The show proper is devoted to still life paintings of food (bowls of creamed soups, plastic wrapped sandwiches), objects (yoyos, pinball machines), and figure paintings of friends (fellow painter Gregory Kondos) and family (his late wife and muse Betty Jean).

The edibles move from the neon bright “Drink Syrups, 1961” and the blunt, slightly menacing “Truckers’s Supper, 1961” to rows of luscious, regimented pie slices marching across the canvas (“Pies, 1961”) and radiant slices of white cake with white frosting, arranged like chorus girls in a Busby Berkeley movie around a magnificent layer cake with creamy frosting and a strawberry on top (“Around the Cake, 1962”).

The exhibit culminates in powerful figure paintings that range from the existential alienation of “Five Seated Figures, 1965” to “Woman in Tub, 1965,” an unsettling painting of Betty Jean reclining in a bathtub that calls up associations with Jacques Louis David’s “The Death of Marat.”

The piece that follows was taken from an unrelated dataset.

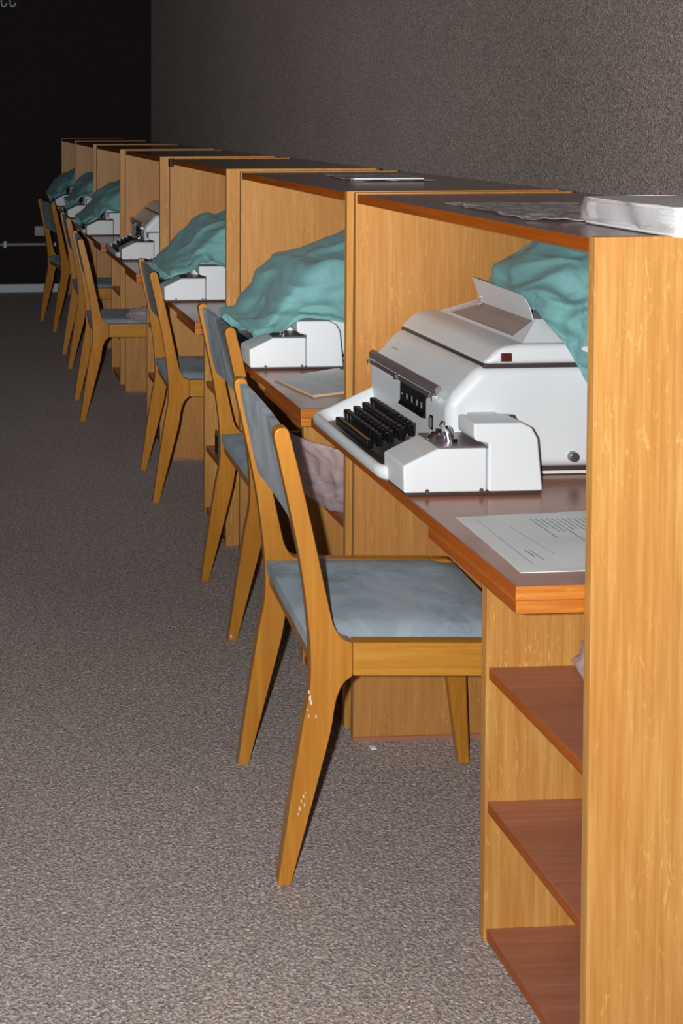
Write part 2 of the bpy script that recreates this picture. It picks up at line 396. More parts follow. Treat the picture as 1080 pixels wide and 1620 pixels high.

Teagle describes Thiebaud’s figures as “at once historical, allegorical, imaginary and mythological,” particularly “Girl with Ice Cream Cone, 1963.” Shocking in its day, the figure (Betty Jean again) sits on the ground in a bathing suit with her legs spread, holding a melting ice cream cone up to her open mouth, her large glowing feet literally in the viewer’s face.

It’s raw and for its time racy; radical in its impudence yet classical in its reference to the dramatic foreshortening of Andrea Mantegna’s “Dead Christ”; masterful, Teagle says, in the way he scooped and smashed his paint to mimic the ice cream and carved it into raised diagonal lines to suggest the waffle cone.

Serving as a bridge between his still-life paintings and his figures, it’s an iconic work that defines Thiebaud’s invaluable contribution to art history.

Wayne Thiebaud: 1958-1968

Where: Manetti Shrem Museum of Art, UC Davis, 254 Old Davis Road, Davis.

When: Through May 13. Noon to 6 p.m. Tuesday, Wednesday, Friday; Noon to 9 p.m. Thursday; 11 a.m. to 5 p.m. Saturday-Sunday. Closed Monday.